Não é certo que alguma vez José Eduardo dos Santos e João Lourenço tenham falado a sós sobre o tema do combate à corrupção — e o alcance que viria a ter. Um antigo governante português, conhecedor da política angolana, refere que houve conversas entre João Lourenço e José Eduardo dos Santos sobre aquele tema.

“Um membro do Bureau Político do MPLA disse-me que houve um acordo não escrito entre a elite do partido”, diz ao Observador a investigadora da Universidade de Oxford Paula Cristina Roque. “Alegadamente o entendimento era de que haveria uma tabula rasa. Ou seja, não tocariam de maneira nenhuma nas pessoas que cometeram atos de corrupção e má gestão no passado, mas quem quem o fizesse de 2017 para a frente arriscaria consequências legais”, continua aquela investigadora.

Uma fonte diplomática conta ao Observador que terá havido uma reunião em que o tema da luta contra a corrupção foi abordado entre José Eduardo dos Santos e João Lourenço. “Mas o que ficou ali provado foi que, além de péssimos a falar, eles são ainda piores a ouvir”, afiança esta fonte. “Terá sido uma conversa entre dois surdos, em que cada um ouviu só aquilo que lhe interessava”, sintetiza a mesma pessoa.

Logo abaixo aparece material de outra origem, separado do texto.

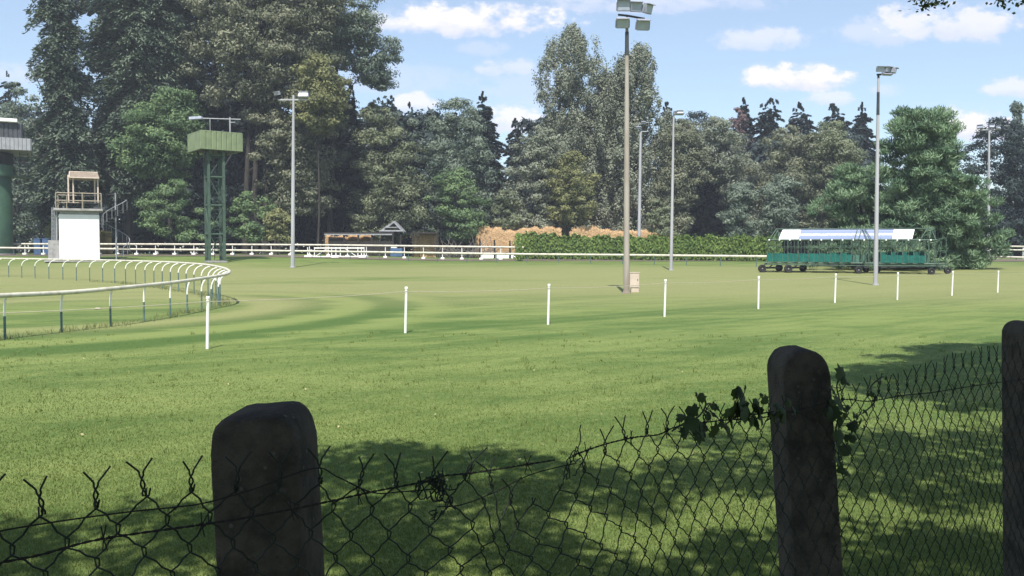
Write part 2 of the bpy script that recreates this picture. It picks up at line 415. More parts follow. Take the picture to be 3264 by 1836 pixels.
# ------------------------------------------------------------------ floodlight masts
def head_box(parent, c, w, h, d, yaw, tilt, glass='lens'):
    rot = Matrix.Rotation(yaw, 3, 'Z') @ Matrix.Rotation(-tilt, 3, 'X')
    c = Vector(c); b = MB(); b.box(c, (w, d, h), rot, .02)
    b.box(c + rot @ Vector((0, -d * .75, h * .46)), (w * 1.02, d * .6, .025), rot)     # visor
    b.box(c + rot @ Vector((0, d * .6, 0)), (w * .5, d * .4, h * .5), rot, .02)        # ballast box
    for sx in (-1, 1): b.box(c + rot @ Vector((sx * (w * .5 + .02), 0, -h * .1)), (.02, d * .5, h * .7), rot)
    o = b.build('floodlight', M['lamp'], parent)
    b = MB(); b.box(c + rot @ Vector((0, -d * .5 - .006, -h * .02)), (w * .88, .008, h * .82), rot); b.build('lens', M[glass], o)
def mast(label, base, top, r0, r1, Y=None, mat='steel', collar=None):
    g = G(*base) if Y is None else at(base[0], base[1], Y)
    if Y is not None: g.z = gzf(g.x, g.y)
    tp = at(top[0], top[1], g.y)
    t = thing('floodlight_mast', g, label, 'floodlight')
    b = MB(); b.tube([g + (tp - g) * k for k in (-.01, .12, .4, .7, 1.)], [r0, r0 * .97, r0 * .8 + r1 * .2, (r0 + r1) / 2, r1], 14)
    b.build('pole', M[mat], t, True)
    b = MB(); b.lathe([(r0 * 1.5, 0), (r0 * 1.5, .04), (r0 * 1.15, .05), (r0 * 1.1, .12)], g, 14); b.build('base_plate', M[mat], t, True)
    if collar:
        b = MB(); b.tube([g + (tp - g) * collar[0], g + (tp - g) * collar[1]], [r1 * 1.45, r1 * 1.3], 12); b.build('collar', M['darksteel'], t, True)
    return t, g, tp
def hx(t, g, px, py): return at(px, py, g.y)
# middle mast
t, g, tp = mast('tallest grey mast in the middle, five lamps on top, cream cabinet at its foot', (1997, 935), (1998.5, 62), .135, .062, mat='rust', collar=(.87, .955))
b = MB(); b.tube([hx(t, g, 1970, 47), hx(t, g, 2000, 50), hx(t, g, 2055, 60)], .045, 8); b.tube([hx(t, g, 1999, 62), hx(t, g, 1999, 48)], .06, 8)
b.build('crossarm', M['darksteel'], t)
for px, py, w, h, yaw, tilt in ((1986, 21, .50, .44, .0, -.25), (2026, 25, .45, .40, .15, -.3), (2062, 31, .42, .38, .75, -.3), (1983, 76, .50, .40, 0, -.45), (2047, 82, .50, .42, .1, -.45)):
    p = hx(t, g, px, py); p.y -= .18; head_box(t, p, w * 1.1, h * 1.1, .2, yaw, tilt)
# cabinet
g = G(2021, 931)
t = thing('utility_cabinet', g, 'cream utility cabinet on the grass at the foot of the tallest mast', 'cabinet')
b = MB(); b.box(g + Vector((0, 0, .55)), (.42, .3, .62), bev=.015); b.box(g + Vector((0, 0, .87)), (.46, .34, .03)); b.build('box', M['cream'], t)
b = MB(); b.box(g + Vector((.03, 0, .11)), (.34, .26, .24), bev=.01); b.box(g + Vector((0, -.155, .235)), (.42, .012, .035)); b.build('plinth', M['cream'], t)
b = MB(); b.box(g + Vector((0, -.153, .55)), (.37, .006, .55)); d_ = b.build('door', M['cream'], t)
b = MB(); b.box(g + Vector((.14, -.165, .55)), (.025, .02, .09)); b.build('handle', M['darksteel'], d_)
# right mast
t, g, tp = mast('grey mast standing before the starting gate, with a tight cluster of dark lamps', (2791, 909), (2800, 247), .115, .055, collar=(.82, .93))
b = MB(); b.tube([hx(t, g, 2795, 238), hx(t, g, 2845, 236)], .05, 8); b.tube([hx(t, g, 2800, 250), hx(t, g, 2800, 236)], .06, 8); b.build('crossarm', M['darksteel'], t)
for px, py, w, h, yaw, tilt in ((2806, 222, .48, .30, .1, -.2), (2826, 223, .42, .30, .5, -.2), (2845, 226, .36, .28, 1.0, -.2), (2822, 238, .5, .14, .2, -.5)):
    p = hx(t, g, px, py); p.y -= .15; head_box(t, p, w, h, .2, yaw, tilt)
# left T mast
t, g, tp = mast('slim grey mast right of the green lattice tower, with a short T crossbar', (933, 853), (935.5, 303), .16, .085)
b = MB(); b.box(hx(t, g, 935, 318), (2.35, .12, .10)); b.build('crossarm', M['steel'], t)
for px, py, w, h, yaw, tilt in ((884, 298, .55, .3, -.6, -.3), (968, 304, .78, .44, .0, .55)):
    p = hx(t, g, px, py); p.y -= .1; head_box(t, p, w, h, .22, yaw, tilt, 'white' if px > 933 else 'lens')  # white lens: the lamp's bright reflection is put into its colour
# mast behind hedge
t, g, tp = mast('grey mast rising behind the clipped hedge, an open square lamp frame on top', (2036, 790), (2042, 424), .20, .13, Y=104)
b = MB(); q = [hx(t, g, x, y) for x, y in ((2031, 421), (2036, 396), (2068, 390), (2064, 419))]
b.tube(q, .07, 8, closed=True); b.tube([hx(t, g, 2042, 426), hx(t, g, 2045, 418)], .12, 8); b.build('lamp_frame', M['steel'], t)
for px, py, yaw in ((2050, 392, .2), (2035, 408, -.3)): head_box(t, hx(t, g, px, py) - Vector((0, .2, 0)), .55, .35, .2, yaw, -.4)
# thin mast
t, g, tp = mast('thin pale mast between the hedge and the open grass, one small lamp on top', (2139, 862), (2147.5, 356), .12, .06)
b = MB(); b.tube([hx(t, g, 2146, 366), hx(t, g, 2178, 366)], .04, 8); b.build('crossarm', M['steel'], t)
head_box(t, hx(t, g, 2166, 361) - Vector((0, .1, 0)), .5, .22, .2, 0, .5); head_box(t, hx(t, g, 2152, 360) - Vector((0, .1, 0)), .25, .25, .15, .4, -.2)
# far right mast
t, g, tp = mast('thin mast at the right edge before the dark trees, with lamps along a T crossbar', (3150, 815), (3153, 408), .14, .08, Y=84)
b = MB(); b.tube([hx(t, g, 3120, 415), hx(t, g, 3188, 413)], .06, 8); b.build('crossarm', M['steel'], t)
for px, py, yaw in ((3122, 405, -.7), (3158, 403, .1), (3180, 407, .6)): head_box(t, hx(t, g, px, py) - Vector((0, .1, 0)), .5, .3, .2, yaw, .3)

# ------------------------------------------------------------------ starting gate
A = G(2416, 868); B_ = G(3046, 876)
gx_ = (B_ - A); gx_.z = 0; GL = gx_.length; gx_.normalize(); gy_ = Vector((-gx_.y, gx_.x, 0)); UNIT = GL / 2160.0 # per detail-pixel
gt = thing('starting_gate', A, 'long wheeled starting gate with teal stall doors and a tilted white and blue sign', 'starting gate')
def gp(cx, cy, y=0.):
    base = 742 + (cx - 40) / 2160 * 24
    return A + gx_ * ((cx - 40) * UNIT) + gy_ * y + Vector((0, 0, (base - cy) * UNIT))
def bar(mb, pts, r, n=6): mb.tube(pts, r, n)
DEP = 2.3
b = MB()
for y in (0, DEP):
    b.tube([gp(110, 628, y), gp(1100, 640, y), gp(2110, 660, y)], .055, 8)
    b.tube([gp(120, 650, y), gp(1100, 668, y), gp(2090, 684, y)], .03, 6)
for cx in (120, 330, 560, 800, 1150, 1400, 1700, 1950, 2100): b.tube([gp(cx, 632, 0), gp(cx, 632, DEP)], .045, 6)
b.build('chassis', M['gateframe'], gt)
b = MB()
b.tube([gp(160, 353), gp(1100, 366), gp(2000, 384)], .045, 8); b.tube([gp(160, 353, DEP), gp(1100, 366, DEP), gp(2000, 384, DEP)], .04, 6)
b.tube([gp(240, 222, .9), gp(1200, 236, .9), gp(1990, 248, .9)], .035, 8)
for cx in (165, 1080, 1320, 1990):
    cyb = 353 + (cx - 160) * 31 / 1840; cyt = 222 + (cx - 240) * 26 / 1750
    if cx == 1080: top_c = 1190
    elif cx == 1320: top_c = 1225
    elif cx == 165: top_c = 245
    else: top_c = 1960
    b.tube([gp(cx, cyb), gp(top_c, cyt, .9)], .032, 6); b.tube([gp(cx, cyb, DEP), gp(top_c, cyt, .9)], .03, 6)
for c0, c1 in ((205, 262), (1120, 1160), (1165, 1205), (1255, 1215), (1300, 1240), (1835, 1925), (1920, 1960), (280, 262)):
    b.tube([gp(c0, 362 if c0 > 900 else 354, -.22 if 1100 < c0 < 1320 else 0), gp(c1, 238, .55 if 1100 < c0 < 1320 else .9)], .03, 6)
b.build('roof_truss', M['gateframe'], gt)
b = MB()
for cx in range(165, 2000, 118): b.lathe([(0, -.06), (.05, -.05), (.06, 0), (.05, .05), (0, .06)], gp(cx, 355 + (cx - 160) * 31 / 1840, -.06), 8)
b.build('roof_knobs', M['white'], gt)  # plain white knobs along the roof beam
posts = list(range(145, 1090, 118)) + [1110, 1200, 1275, 1330] + list(range(1405, 1880, 118)) + [1915, 1975]
for cx in posts:
    top = 356 + (cx - 160) * 31 / 1840
    b = MB(); b.tube([gp(cx, 640), gp(cx, top)], .028, 6)
    b.tube([gp(cx, 640, DEP), gp(cx, top, DEP)], .028, 6)
    b.tube([gp(cx, 430, 0), gp(cx, 430, DEP)], .018, 5); b.tube([gp(cx, 560, 0), gp(cx, 560, DEP)], .018, 5)
    if cx < 1090 or 1400 < cx < 1870:
        for q in (39, 78):
            b.tube([gp(cx, 470 - q * .4, 0), gp(cx + 118, 470 - q * .4, 0)], .013, 5); b.tube([gp(cx + q, 640, DEP), gp(cx + q, top, DEP)], .02, 5); b.tube([gp(cx, 430 - q, .02), gp(cx, 500 - q, DEP - .02)], .018, 5)
    if cx < 1900: # bent front yoke
        b.tube([gp(cx, 470, -.02), gp(cx + 12, 430, -.25), gp(cx + 20, 410, -.28), gp(cx + 40, 380, -.05)], .014, 5)
    b.build('stall_post', M['gateframe'], gt)
for k, cx in enumerate(list(range(145, 1085, 118)) + list(range(1405, 1870, 118))):
    for s in (0, 1):
        c0 = cx + 6 + s * 56; c1 = c0 + 52; yy = -.05 - .04 * s; dz = 505 + (cx - 145) * .026 + (10 if s == 0 else 16)
        b = MB(); q = [gp(c0, 612 + (cx - 145) * .02, yy), gp(c1, 612 + (cx - 145) * .02, yy - .05), gp(c1, dz, yy - .05), gp((c0 * .55 + c1 * .45), dz - 4, yy - .03), gp(c0, dz - (10 if s == 0 else 4), yy)]
        b.prism(q, gy_ * .06); d_ = b.build('stall_door', M['teal'], gt)
        b = MB(); b.tube([q[0] + Vector((0, -.01, 0)), q[4] + Vector((0, -.01, .04))], .014, 5); b.tube([q[1] + Vector((0, -.01, 0)), q[2] + Vector((0, -.01, .02))], .011, 5); b.build('door_frame', M['tealpale'], d_)
for c0, c1 in ((1092, 1135), (1140, 1195), (1215, 1262), (1335, 1398), (1885, 1935)):
    b = MB(); b.prism([gp(c0, 638, .3), gp(c1, 638, .3), gp(c1, 545, .3), gp(c0, 545, .3)], gy_ * .05); b.build('side_panel', M['tealpale'], gt)
for cx in list(range(145, 1090, 118)) + list(range(1405, 1880, 118)):
    b = MB(); b.prism([gp(cx, 615, .12), gp(cx, 615, DEP - .1), gp(cx, 512, DEP - .1), gp(cx, 512, .12)], gx_ * .05); b.build('stall_partition', M['teal'], gt)
    if cx not in (1089, 1877): 
        b = MB(); b.prism([gp(cx + 8, 612, DEP), gp(cx + 110, 612, DEP), gp(cx + 110, 520, DEP), gp(cx + 8, 520, DEP)], gy_ * .05); b.build('rear_gate', M['teal'], gt)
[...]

Outra fonte, que conhece o atual Presidente, descarta a possibilidade de este ter chegado a qualquer entendimento com o statu quo que o antecedeu. “O João Lourenço não é tipo para fazer acordos”, diz. “João Lourenço entendeu uma coisa que José Eduardo dos Santos não quis entender”, continua a mesma pessoa. “É que há líderes que quando perdem os cargos conseguem manter o respeito e a influência. E depois há outros que não conseguem.”